With Last Flag Flying, Richard Linklater provides a movie that’s gloomy and paced accordingly, but crucially never slips into melancholy nor does it become overly-sentimental (though it does push the boundaries). From rundown bars to a cavernous Air Force Base, barren train carriages and an intimate funeral, the movie has a brooding atmosphere to it at times and the negative reflections on war and the US Government only add further wood to the fire. However, there’s plenty of humour laced in – never shoehorned in, thankfully – to add some much needed levity to proceedings and the trio of Carell, Cranston and Fishburne are superb together as the odd triumvirate, their performances crashing excellently against each other and delivering good humour and depth to the movie. Carell is at his best when silently reflecting on the magnitude of the situation, Cranston is brash, loud and outspoken and Fishburne delivers as the one-time bad boy turned Reverend – on paper, it seemed easier for the three to fall flat together, but at no point does this ever seem like becoming reality.

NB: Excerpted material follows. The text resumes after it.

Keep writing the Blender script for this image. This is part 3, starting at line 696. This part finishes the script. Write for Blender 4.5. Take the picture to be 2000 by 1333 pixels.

The overarching themes of Last Flag Flying are faith and the futility of war. Questions (and opinions) are posed regarding faith in religion and God, faith in governments and faith in your squadron mates and the writing is tight enough to allow these to be included fairly authentically without becoming sanctimonious. The three men’s musings on war are also well written (though at times they become heavy handed) as the opposing views of Sal and Mueller butt heads frequently before being allowed to come together harmoniously. Linklater doesn’t go overly deep into the themes/threads though, and with extra focus, there could have been extra weight added to the story had he done so.


There’s some enjoyable humour in the movie to cut through the more philosophical elements – and the majority of these moments don’t fall into established funnyman Carell’s lap. Cranston’s loudmouth character provides the majority of the individual laughs and the constant bickering between Sal and Fishburne’s Mueller never becomes old – including a moment when Mueller reveals that Eminem is, in fact, white to a bewildered Sal. The highlight of the movie occurs when the three vets, and current-serving LCpl. Charlie Washington (Johnson), share stories of their time together, including deep-dives into brothel stories.


There’s no need to beat around the bush – the soundtrack is awful. It appears that the decision regarding music was to dip into the stock of ‘generic emotional beats’ and the elevator music slathered the movie in a jarring TV movie-esque ambience. At certain times, the Americana feeling was so prevalent I expected Springsteen to swagger onto the screen, guitar in hand, waggling his groin frantically at the camera.


Last Flag Flying isn’t interested in being maudlin or a tearjerker, instead preferring to focus on its well-written and well-rounded characters. There is plenty of time allowed for emotion, and for humour, but the movie succeeds when it allows its leading trio to play off of each other. Enjoyable and effortlessly watchable, Last Flag Flying is a very solid movie indeed.